Aruba reopening missing teen case

? Dutch student Joran van der Sloot denied Friday that he had anything to do with Natalee Holloway’s disappearance, saying he lied when he told someone privately he was involved.

The statement came hours after Aruban prosecutors announced they were reopening their investigation into the disappearance of the Alabama teenager after seeing secretly taped material from a Dutch journalist.

Van der Sloot was interviewed by the respected Dutch television show “Pauw & Witteman” following reports that crime reporter Peter R. De Vries had captured him making statements about the case.

“It is true I told someone.
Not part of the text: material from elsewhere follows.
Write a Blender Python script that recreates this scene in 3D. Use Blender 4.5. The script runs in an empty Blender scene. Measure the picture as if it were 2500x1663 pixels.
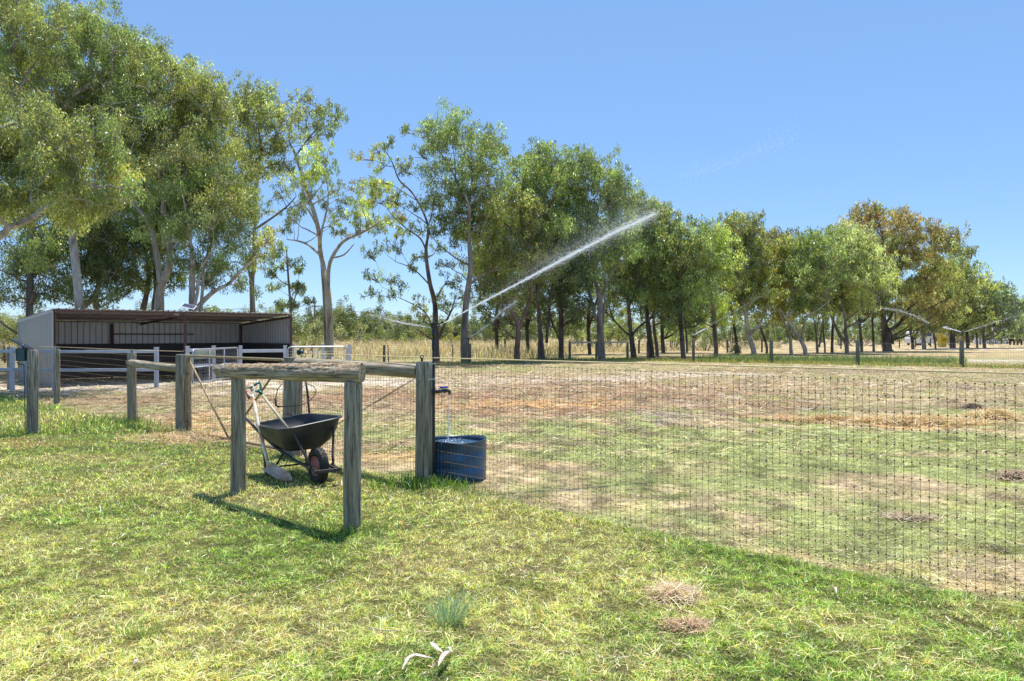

Everybody will see it Sunday,” Van der Sloot said, referring to De Vries’ planned television show. De Vries claims to have solved the mystery of Holloway’s May 2005 disappearance with the help of an undercover investigation.

“That is what he wanted to hear, so I told him what he wanted to hear,” Van der Sloot said, adding that he had built up a relationship with the man he spoke to, but had never fully trusted him. He did not identify the man.

“It is so stupid, it is so stupid, it is really stupid,” Van der Sloot said, his voice cracking.

“The recordings made available to the Public Prosecutor have given the Public Prosecutor a reason to reopen the investigation,” the public prosecutor’s office said in a statement.

“It’s easy to prove that what I said is not true, and that actually this is much ado about nothing, and so it’s actually a shame that her mother has flown here and everything,” he said.

One of Van der Sloot’s attorneys, Joseph Tacopina, of New York, said his client shouldn’t have discussed the case.

“He should have hung up the phone, but he didn’t. Clearly it’s not something his parents are happy about,” Tacopina told The Associated Press.

“The evidence refutes what Joran supposedly said,” said Tacopina, who said he heard of the interview through media reports. “It doesn’t change the truth of this case. And the truth is, Joran had nothing to do with Natalee’s death.”

De Vries has not made clear what the “confession” consists of. Dutch newspapers published a partial transcript of his talks with Aruba prosecutor Hans Mos, and Mos’ office said Friday that “what appeared on the Internet seems to be a reproduction of a part of the conversation.”

In the transcript, De Vries refers to a “confession” he obtained from suspect van der Sloot, but doesn’t say what he allegedly admitted to.

“This is very impressive,” Mos is quoted as responding in the transcript, though it was not clear what specifically he was referring to. “We have thought to ourselves that this was a very probable chain of events but until now we lacked sufficient evidence.”

In another part of the transcript, the prosecutor says: “Clearly, it’s the first time that he’s confessed to somebody. This is his coming out.”